Seminar on Returning to the Roots: Lim Tze Peng’s Visions of the Nanyang Dream

Ms Chinmiao Hsu studies contemporary Chinese ink artists in Singapore and examined their development, issues of identity, and Chinese ink’s rejuvenation with Nanyang artists as historical references.

Thursday, 4 May 2017 – In this 12th instalment of the Arts in Southeast Asia Seminar Series, Ms Chinmiao Hsu gave a presentation titled, “Returning to the Roots: Lim Tze Peng’s Visions of the Nanyang Dream”. She obtained an MA degree in Asian Art Histories from the LaSalle College of the Arts in 2016; her research on contemporary Chinese ink artists in Singapore examined their development, issues of identity, and Chinese ink’s rejuvenation with Nanyang artists as historical references. More than thirty participants, including those from local universities, art institutions, private firms, and non-profit organisations, and members of the general public attended this seminar.

Dr Terence Chong, Senior Fellow at ISEAS, moderated the seminar delivered by Ms Chinmiao Hsu (Source: ISEAS – Yusof Ishak Institute)

Hsu began by noting that Chinese ink’s recent history is one of decline and crisis. In the early 20th century, amateur and literati styles overtaking professional painters led to stagnation in innovation and techniques, and it became a troubling symbol of China’s lack of modernity in the pursuit of Westernisation. In the mid-20th century, the nationalists promoted it as part of China’s cultural richness, but its aesthetic disappeared as ink painting became utilitarian and functional under the communists. In the late 20th century, artists returned to the roots of tradition as a strategy to revitalise an indigenous art tradition in experimental ink painting.

Turning to the ‘Nanyang’ since the 1950s, Hsu observed that Chinese ink was used in the search for local identity rather than symbolising “Chineseness”. Answering Lim Hak Tai’s 1938 call for art to include a sense of “localness”, pioneer artists used local subject matters and mix Eastern and Western techniques, giving birth to the so-called ‘Nanyang Style’. However, Hsu showed how such “localization” was less effective as the “local” images lacked cultural depth and remained dominated by the Chinese aesthetic and the Shanghai School style that they were linked to. This made the Nanyang Style, with its Sino-centric moniker, problematic.
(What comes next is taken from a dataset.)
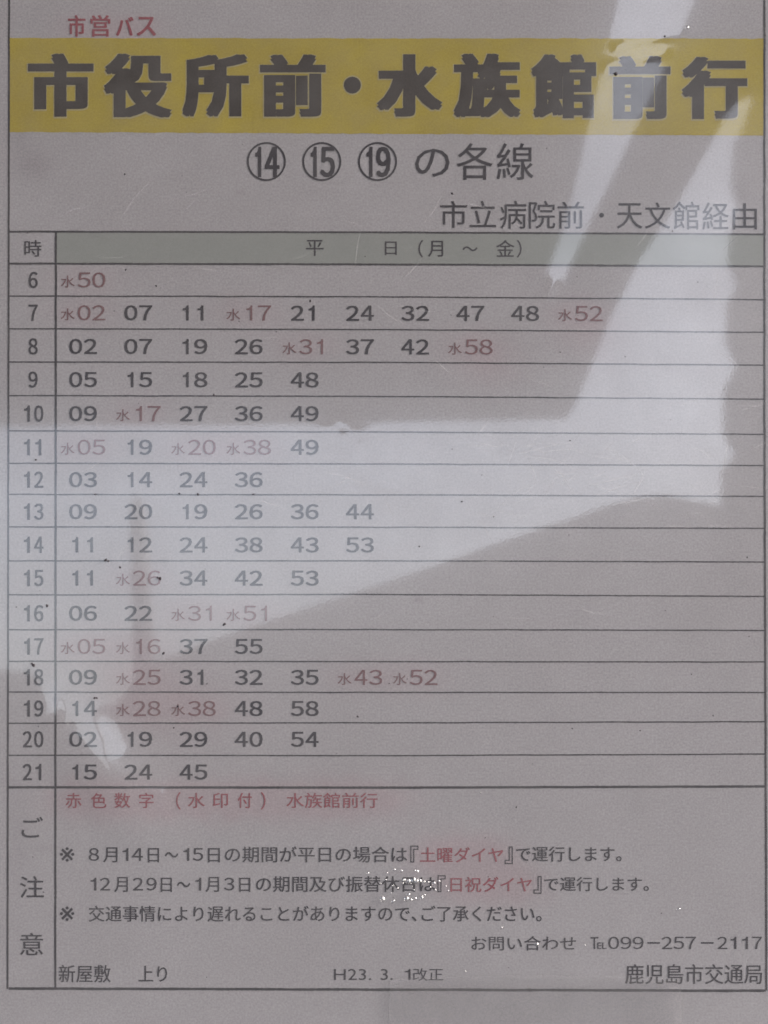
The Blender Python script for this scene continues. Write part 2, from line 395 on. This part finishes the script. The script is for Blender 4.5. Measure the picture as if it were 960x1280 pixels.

Turning to Lim Tze Peng, Hsu made a strong case for honouring him as a true Nanyang ink artist. For her, Lim is a maverick, a self-taught artist with no style to emulate or baggage to bear. With no master to mould him, he enjoyed artistic autonomy and turned to the environment as his teacher. Furthermore, Lim was born and raised in Singapore, observing the very details of life happening in the transforming city in the 1970s and 1980s that served as the basis of his inspiration, and has an intimate knowledge of the local culture of his artistic context. Lim’s therefore envisions his cultural image of Nanyang as a door to Singapore’s past.

Hsu showed how Lim engages local tradition as a Singaporean Chinese ink artist. Firstly, his details depict dynamic relationships and narrate stories. Secondly, he communicates intangibles – treasured values, local customs, and beliefs – and captures the quintessential kampong spirit in his paintings. Thirdly, he renders time irrelevant and brings forth what is timeless by juxtaposing old with new, and past with present. Hsu suggested that a sense of the conviviality of everyday life and warmth of relationships give a clue about the spirit and aesthetic of Nanyang in painting.

Participants at the seminar (Source: ISEAS – Yusof Ishak Institute)

Ms Hsu concluded by noting how Lim’s career of more than 60 years has spanned multiple generations of Chinese ink artists in Singapore, where multiculturalism serves as a context for the artist, even as the focus of the art form shift from “localness” to “globalness”. Members of the audience asked many questions, which allowed Hsu to share that Lim experimented with media other than Chinese ink, he had good relations with other Nanyang artists, and his work was rather representative of the Nanyang Style of the 1950s. She also elaborated on Lim’s move towards the abstract and experimentation with calligraphy in his literary tradition.

During the Q&A Hsu also shared about the public nature of her sources of information, her desire to continue her research on Lim, and how his work has evolved as Singapore changed over the years. The discussion also covered how Lim’s work fits into the loosely-defined Nanyang Style, yet is removed from the chronological context of the Nanyang Style, other ways of approaching the localization and abstraction found in the Nanyang Style, including using a “neo-Nanyang” or “post-Nanyang” framework to overcome the chronological constraints of the Style, and how his work should not be considered kitsch.